Les difficultés de Haïti sont à peine différentes de celles que connaissent certains États africains. Malgré tout l’Afrique évolue positivement sur le plan politique et sur le plan économique. Le Continent, en l’espace d’un demi-siècle, par cercle concentrique, à travers des organisations sous régionales, est entrain de consolider son intégration, à travers, l’UA, la BAD et bientôt la ZLECAF. C’est dans cette perspective que l’Afrique doit aider la première République noire, qui fête le 1er Janvier 2025 sa 220e année d’indépendance, à intégrer sa dynamique que certaines voix pessimistes ne doivent pas nous amener à sous-estimer.
Dans votre plaidoyer, quel rôle pourrait revenir à la presse puisque, on le voit, L’Académie diplomatique africaine est en partenariat avec Meilleur de l’actualité africaine.

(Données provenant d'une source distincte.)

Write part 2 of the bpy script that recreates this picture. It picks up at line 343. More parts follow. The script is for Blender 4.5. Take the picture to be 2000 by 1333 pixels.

Avec le Président de L’UJPLA, mon frère YAO Noël que je connais depuis plusieurs décennies, et avec qui je partage une certaine vision positive de l’Afrique, nous avions décidé dès sa prise de fonction à la tête des organisations de la presse africaine de mutualiser nos efforts pour une plus grande sensibilisation et une meilleure mobilisation des africains pour le triomphe de leurs causes principales et sur les problématiques internationales qui peuvent avoir une incidence sur l’Afrique. C’est dans cet esprit que nous avons signé un accord de coopération dont l’objet est que l’ADA en tant que Think Tank et L’UJPLA en sa qualité de Consortium de journalistes contribuent à former une solide Opinion publique Africaine en faveur de la Paix et du développement durable de notre continent.